Pigs in a Box: Bizarre Balloon Animal Interior

Would ‘voluptuous fat membranes’ make you want to buy jackets and gowns? The Los Angeles Design Group submitted a highly unusual proposal called ‘Pigs in a Box‘ for the BOFFO Building Fashion project, basing their design upon the integration of a number of massive, partially abstracted balloon animals.

For the competition, emerging architects are paired with contemporary clothing designers. LADG imagines inserting fabric inflatables into an existing retail storefront space, which visitors experience without fully grasping what it is that they’re seeing and feeling as they move through the store.

The space is divided into different areas like ‘Under the Belly, Eden’, in which visitors pass beneath the belly of the animal, which hangs with pouches containing stuffed animals. Another area, ‘The First Hug’, squeezes visitors ‘lovingly’ between a wall and a swollen pig protuberance. In the Fat Grotto, Gothic, visitors browse through vintage clothing suspended on day-glo ropes from ‘a bloated, ribbed vault’.

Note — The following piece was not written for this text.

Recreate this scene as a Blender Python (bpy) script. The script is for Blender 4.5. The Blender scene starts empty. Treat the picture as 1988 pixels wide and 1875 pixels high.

“‘Pigs in box’ does not generate complexity solely through the geometry of the inflatable pigs, but rather through the operation of stuffing a rigid volume with soft bodies. The fullness of this stuffing generates a plan where each space in the sequence is a carefully choreographed encounter between the visitor and the bodily attitude and character of the pigs. Spatial complexity becomes a vehicle for joy, physicality, and surprise.”